The reporter, Tim Jonze says Lydon expressed political opinions that were "largely incoherent":

The reporter's cognitive dissonance presumes that Johnny is incoherent. Johnny makes perfect sense.

Kevin म्हणाले...

So, yes, Lydon still backs Trump. But he dismisses our own Trumpian prime minister as a “Humpty Dumpty teddy bear” who can’t get anything done.

What is incoherent about that?

Michael K म्हणाले...

The only thing Boris has in common with Trump is his hair.

Wilbur म्हणाले...

I loved the lyric in God Save the Queen explaining why the Royals existed: "Cause tourists are MONEY!!!"

Good god, was that 44 years ago?

Wince म्हणाले...

Lydon has always decried rock critics and others that want to "bracket" performers in certain neat categories.

This reporter seems to want to do the same thing politically.

Products of lazy minds.

Robert Cook म्हणाले...

"Good god, was that 44 years ago?"

Yep! And the Royal Scam continues!

Randomizer म्हणाले...

The journalist, Tim Jonze, almost wished he hadn't talked to the subject of his interview? Because Lydon backs Trump his opinions are "largely incoherent", rather than nuanced opinions that don't strictly lean left or right. It's too much to ask that a journalist's political opinions aren't discernible in an interview-based article.

Amadeus 48 म्हणाले...

Lydon is more coherent than Tom Jonze.

And by the way, do you believe that Jonze is his real family name?
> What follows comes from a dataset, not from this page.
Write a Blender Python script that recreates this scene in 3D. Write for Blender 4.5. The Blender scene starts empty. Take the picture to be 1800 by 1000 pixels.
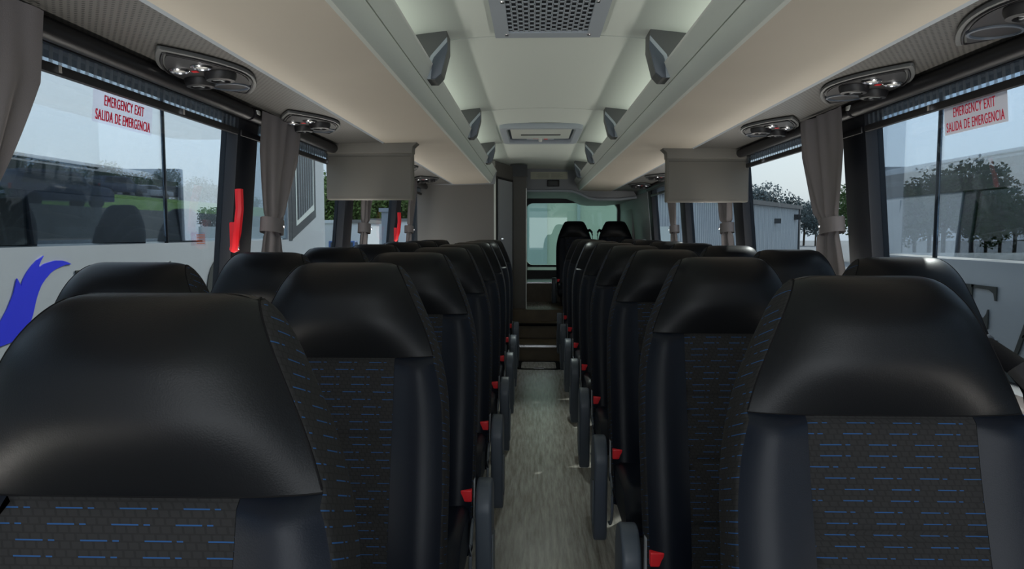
import bpy, bmesh, math, random
from mathutils import Vector, Matrix, noise
PI = math.pi
rnd = random.Random(7)
S = bpy.context.scene
COL = S.collection

# ------------------------------------------------------------------ camera
cd = bpy.data.cameras.new('camera'); cam = bpy.data.objects.new('camera', cd); COL.objects.link(cam)
cd.sensor_width = 36.0; cd.lens = 25.0; cd.clip_start = 0.05; cd.clip_end = 500
CX, CZ = -0.052, 1.31
cam.location = (CX, 0, CZ)
cam.rotation_euler = (math.radians(90 - 4.2), 0, math.radians(1.74))
S.camera = cam
S.view_settings.view_transform = 'Standard'; S.view_settings.look = 'None'
S.view_settings.exposure = 0.0; S.view_settings.gamma = 1.0
try: S.view_settings.use_curve_mapping = False
except Exception: pass

# ------------------------------------------------------------------ world
w = bpy.data.worlds.new('world'); S.world = w; w.use_nodes = True
nt = w.node_tree; bg = nt.nodes['Background']
sky = nt.nodes.new('ShaderNodeTexSky'); sky.sky_type = 'NISHITA'; sky.sun_disc = False
sky.sun_elevation = math.radians(38); sky.sun_rotation = math.radians(35); sky.air_density = 1.3; sky.dust_density = 3.5
mixw = nt.nodes.new('ShaderNodeMix'); mixw.data_type = 'RGBA'; mixw.inputs[0].default_value = 0.8
mulw = nt.nodes.new('ShaderNodeMix'); mulw.data_type = 'RGBA'; mulw.blend_type = 'MULTIPLY'; mulw.inputs[0].default_value = 1
nt.links.new(sky.outputs[0], mulw.inputs[6]); mulw.inputs[7].default_value = (.16, .16, .16, 1)
nt.links.new(mulw.outputs[2], mixw.inputs[6]); mixw.inputs[7].default_value = (.62, .70, .80, 1)
nt.links.new(mixw.outputs[2], bg.inputs[0]); bg.inputs[1].default_value = 1.9

def light(name, kind, energy, loc, rot, color=(1, 1, 1), **k):
    l = bpy.data.lights.new(name, kind); l.energy = energy; l.color = color
    for a, b in k.items(): setattr(l, a, b)
    o = bpy.data.objects.new(name, l); o.location = loc; o.rotation_euler = rot; COL.objects.link(o); return o
# sun from the rear, high on the side opposite the lavatory
sd = Vector((0.50, 0.62, 0.62)).normalized()
sun = light('sun', 'SUN', 3.6, (0, 0, 20), (-sd).to_track_quat('-Z', 'Y').to_euler(), (1, .93, .82), angle=math.radians(1))
# added area light at the unseen windscreen, to brighten the cabin
light('front_fill', 'AREA', 24, (0, -1.55, 1.30), (math.radians(108), 0, 0), (.93, .97, 1), shape='RECTANGLE', size=2.1, size_y=1.0)
# added spot at the roof hatch, to brighten the dim aisle floor
light('aisle_fill', 'SPOT', 36, (0, 5.55, 2.02), Vector((0, -1.15, -2.02)).to_track_quat('-Z', 'Y').to_euler(), (.88, 1, .93), spot_size=math.radians(62), spot_blend=1.0, shadow_soft_size=.02)
# added fill strips over the luggage racks, to brighten the ceiling
for sx, nm in ((-1, 'a'), (1, 'b')):
    light('rack_fill_strip_' + nm, 'AREA', 4.2, (sx * .60, 3.6, 1.86), (math.radians(180), 0, 0), (.95, 1, .93), shape='RECTANGLE', size=.22, size_y=7.6)
    # added fill strips below the window sills, to brighten the rack bottoms
    light('sill_fill_strip_' + nm, 'AREA', 33, (sx * 1.20, 3.0, .78), (math.radians(180), math.radians(-sx * 16), 0), (1, .96, .88), shape='RECTANGLE', size=.05, size_y=9.0)

# ------------------------------------------------------------------ materials
MATS = {}
def mat(name, col, rough=.5, metal=0.0, spec=.5, bump=None, var=None, emit=None, coat=0):
    m = bpy.data.materials.new(name); m.use_nodes = True; n = m.node_tree; b = n.nodes['Principled BSDF']
    b.inputs['Base Color'].default_value = (*col, 1); b.inputs['Roughness'].default_value = rough
    b.inputs['Metallic'].default_value = metal; b.inputs['Specular IOR Level'].default_value = spec
    if coat: b.inputs['Coat Weight'].default_value = coat; b.inputs['Coat Roughness'].default_value = .1
    tc = n.nodes.new('ShaderNodeTexCoord')
    if var:   # (scale, amount)
        nz = n.nodes.new('ShaderNodeTexNoise'); nz.inputs['Scale'].default_value = var[0]; nz.inputs['Detail'].default_value = 4
        n.links.new(tc.outputs['Object'], nz.inputs['Vector'])
        mx = n.nodes.new('ShaderNodeMix'); mx.data_type = 'RGBA'
        mx.inputs[6].default_value = (*[c * (1 - var[1]) for c in col], 1); mx.inputs[7].default_value = (*[min(1, c * (1 + var[1])) for c in col], 1)
        n.links.new(nz.outputs['Fac'], mx.inputs[0]); n.links.new(mx.outputs[2], b.inputs['Base Color'])
    if bump:  # (scale, strength)
        nb = n.nodes.new('ShaderNodeTexNoise'); nb.inputs['Scale'].default_value = bump[0]; nb.inputs['Detail'].default_value = 3
        n.links.new(tc.outputs['Object'], nb.inputs['Vector'])
        bp = n.nodes.new('ShaderNodeBump'); bp.inputs['Strength'].default_value = bump[1]; bp.inputs['Distance'].default_value = .002
        n.links.new(nb.outputs['Fac'], bp.inputs['Height']); n.links.new(bp.outputs[0], b.inputs['Normal'])
    if emit: b.inputs['Emission Color'].default_value = (*emit[:3], 1); b.inputs['Emission Strength'].default_value = emit[3]
    MATS[name] = m; return m

def MT(n, op, a, b=None, c=None):
    x = n.nodes.new('ShaderNodeMath'); x.operation = op
    for i, v in enumerate((a, b, c)):
        if v is None: continue
        if isinstance(v, (int, float)): x.inputs[i].default_value = v
        else: n.links.new(v, x.inputs[i])
    return x.outputs[0]

mat('leather', (.0055, .0082, .0150), .40, bump=(600, .10), spec=.21)  # bluish sky sheen mixed into the black leather's base colour
mat('leather_head', (.0048, .0056, .0072), .38, bump=(600, .10), spec=.21)
mat('ceiling_panel', (.76, .82, .76), .55, bump=(30, .03))
mat('rack_under', (.56, .51, .43), .6, var=(3, .05), bump=(200, .1))
mat('fascia', (.66, .70, .65), .38)
mat('fascia_bright', (.80, .82, .78), .25)
mat('grey_trim', (.30, .315, .33), .5)
mat('grey_mid', (.11, .115, .115), .5)
mat('grey_pale', (.42, .47, .52), .45)
mat('grey_dark', (.045, .048, .052), .5)
mat('slate', (.085, .105, .135), .42)
mat('slate_light', (.13, .15, .175), .4)
mat('black', (.010, .010, .012), .45)
mat('navy_pillar', (.012, .014, .020), .5)
mat('chrome', (.6, .6, .62), .2, metal=1)
mat('lens', (.75, .75, .72), .15)
mat('red', (.75, .012, .02), .35)
mat('red_bright', (.85, .02, .03), .35)
mat('curtain', (.235, .215, .22), .85, bump=(500, .3), var=(6, .08))
mat('monitor', (.16, .152, .132), .55)
mat('lavatory_wall', (.175, .168, .158), .6, bump=(300, .05))
mat('partition', (.10, .094, .086), .55)
mat('wood_dark', (.10, .072, .040), .45, var=(9, .5))
mat('rubber', (.008, .008, .009), .8, spec=.1)
mat('coach_white', (.52, .53, .53), .28, coat=.3)
mat('coach_dark', (.02, .022, .026), .3)
mat('letter_ink', (.055, .055, .045), .4)
mat('logo_blue', (.04, .05, .75), .4)
mat('asphalt', (.24, .24, .24), .9, var=(1.2, .2))
mat('grass', (.16, .28, .05), .9, var=(.6, .3))
mat('bark', (.07, .05, .035), .9)
mat('leaf', (.055, .105, .022), .8, var=(.35, .6))
mat('leaf_light', (.13, .20, .045), .8, var=(.35, .5))
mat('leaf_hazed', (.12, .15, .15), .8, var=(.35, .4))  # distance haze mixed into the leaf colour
mat('paper', (.85, .80, .82), .6)
mat('tyre', (.015, .015, .016), .8)
mat('car_glass', (.02, .025, .03), .08)
mat('concrete', (.55, .58, .54), .9, var=(.8, .15))
mat('trailer_white', (.75, .76, .76), .6)
mat('gravel_bank', (.10, .10, .09), .9, var=(.8, .4))
mat('roof_grey', (.20, .19, .18), .8)
mat('crate', (.75, .66, .45), .8)
mat('blue_led', (.02, .02, .5), .4, emit=(.02, .03, 1, 4))
mat('ink_red', (.80, .01, .06), .6)
mat('blind_fabric', (.30, .33, .37), .8)
mat('label_cream', (.55, .56, .45), .6)
mat('label_ink', (.30, .31, .25), .6)

def fabric(name, base, blue, row=.0158, hz=True):
    m = bpy.data.materials.new(name); m.use_nodes = True; n = m.node_tree; b = n.nodes['Principled BSDF']
    tc = n.nodes.new('ShaderNodeTexCoord'); sp = n.nodes.new('ShaderNodeSeparateXYZ'); n.links.new(tc.outputs['Object'], sp.inputs[0])
    u = MT(n, 'ADD', sp.outputs[0], sp.outputs[1]); v = MT(n, 'ADD', sp.outputs[2], MT(n, 'MULTIPLY', sp.outputs[1], .4))
    vr = MT(n, 'DIVIDE', v, row); rowi = MT(n, 'FLOOR', vr); fr = MT(n, 'FRACT', vr)
    line = MT(n, 'MULTIPLY', MT(n, 'GREATER_THAN', fr, .455), MT(n, 'LESS_THAN', fr, .545))
    rn = n.nodes.new('ShaderNodeTexWhiteNoise'); rn.noise_dimensions = '1D'; n.links.new(rowi, rn.inputs['W'])
    t = MT(n, 'FRACT', MT(n, 'ADD', MT(n, 'DIVIDE', u, .062), MT(n, 'MULTIPLY', rn.outputs[0], 3)))
    d1 = MT(n, 'LESS_THAN', t, .42); d2 = MT(n, 'MULTIPLY', MT(n, 'GREATER_THAN', t, .50), MT(n, 'LESS_THAN', t, .60))
    dash = MT(n, 'MULTIPLY', line, MT(n, 'ADD', d1, d2))
    # zig-zag weave relief
    us = MT(n, 'DIVIDE', u, .011); vs = MT(n, 'DIVIDE', v, .0079)
    st = MT(n, 'FRACT', MT(n, 'ADD', us, MT(n, 'MULTIPLY', MT(n, 'FLOOR', vs), .5)))
    vf = MT(n, 'FRACT', vs)
    wv = MT(n, 'MAXIMUM', MT(n, 'GREATER_THAN', st, .78), MT(n, 'GREATER_THAN', vf, .8))
    mx = n.nodes.new('ShaderNodeMix'); mx.data_type = 'RGBA'; n.links.new(wv, mx.inputs[0])
    mx.inputs[6].default_value = (*base, 1); mx.inputs[7].default_value = (*[c * .72 for c in base], 1)
    m2 = n.nodes.new('ShaderNodeMix'); m2.data_type = 'RGBA'; n.links.new(dash, m2.inputs[0])
    n.links.new(mx.outputs[2], m2.inputs[6]); m2.inputs[7].default_value = (*blue, 1)
    n.links.new(m2.outputs[2], b.inputs['Base Color']); b.inputs['Roughness'].default_value = .85
    b.inputs['Specular IOR Level'].default_value = .25
    bp = n.nodes.new('ShaderNodeBump'); bp.inputs['Strength'].default_value = .3; bp.inputs['Distance'].default_value = .0008; bp.invert = True
    n.links.new(wv, bp.inputs['Height']); n.links.new(bp.outputs[0], b.inputs['Normal'])
    MATS[name] = m
fabric('fabric', (.021, .021, .022), (.018, .075, .21))

def dotted(name, col, hole, sx, sy, r):
    m = bpy.data.materials.new(name); m.use_nodes = True; n = m.node_tree; b = n.nodes['Principled BSDF']
    tc = n.nodes.new('ShaderNodeTexCoord'); sp = n.nodes.new('ShaderNodeSeparateXYZ'); n.links.new(tc.outputs['Object'], sp.inputs[0])
    yy = MT(n, 'DIVIDE', sp.outputs[1], sy)
    xx = MT(n, 'ADD', MT(n, 'DIVIDE', sp.outputs[0], sx), MT(n, 'MULTIPLY', MT(n, 'FLOOR', yy), .5))
    fx = MT(n, 'SUBTRACT', MT(n, 'FRACT', xx), .5); fy = MT(n, 'SUBTRACT', MT(n, 'FRACT', yy), .5)
    d = MT(n, 'SQRT', MT(n, 'ADD', MT(n, 'MULTIPLY', fx, fx), MT(n, 'MULTIPLY', fy, fy)))
    h = MT(n, 'LESS_THAN', d, r)
    mx = n.nodes.new('ShaderNodeMix'); mx.data_type = 'RGBA'; n.links.new(h, mx.inputs[0])
    mx.inputs[6].default_value = (*col, 1); mx.inputs[7].default_value = (*hole, 1); n.links.new(mx.outputs[2], b.inputs['Base Color'])
    bp = n.nodes.new('ShaderNodeBump'); bp.inputs['Distance'].default_value = .002; bp.invert = True; bp.inputs['Strength'].default_value = .6
    n.links.new(h, bp.inputs['Height']); n.links.new(bp.outputs[0], b.inputs['Normal'])
    b.inputs['Roughness'].default_value = .42; MATS[name] = m
dotted('perforated', (.115, .112, .105), (.02, .02, .02), .0165, .0125, .24)
dotted('coach_grille', (.035, .04, .045), (.25, .28, .30), .10, .05, .28)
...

Sheesh. The Guardian, aka The Grauniad. What do you expect?

Michael म्हणाले...

Anything that deviates in the slightest from the Progressive narrative is "incoherent" to the Guardian.

Rollo म्हणाले...

His views are more coherent than those of, say, Neil Young. And that explains it. People who are binational or bicultural have more complicated political views than stay at home monoculturals, who find such views incomprehensible or "incoherent." But one has to be truly bicultural. Most grads of US colleges are depressingly monocultural, wherever they or their parents came from.

n.n म्हणाले...

Collateral damage from taking a knee to the cargo cult.

Known Unknown म्हणाले...

You have to love punks and their long-term marriages. (Robert Fripp and Toyah Wilcox have been married since 1984.

Rollo म्हणाले...

It's not uncommon for people who voted Conservative in Britain to sympathize with the Democrats in the US, or for US Democrats to find that they aren't completely in synch with Labour. It also happens that people who hate the British establishment may have more of a problem with America's liberal elites than with eccentric American millionaires. Monocultural ideologues don't understand that.

Achilles म्हणाले...

When a reporter injects an opinion like "largely incoherent" they are really just telling the world how stupid the average journalist is.

cassandra lite म्हणाले...

"incoherent" to a journalist means "something I disagree with."

The only requirement for modern journalists is an acute case of Dunning-Kruger.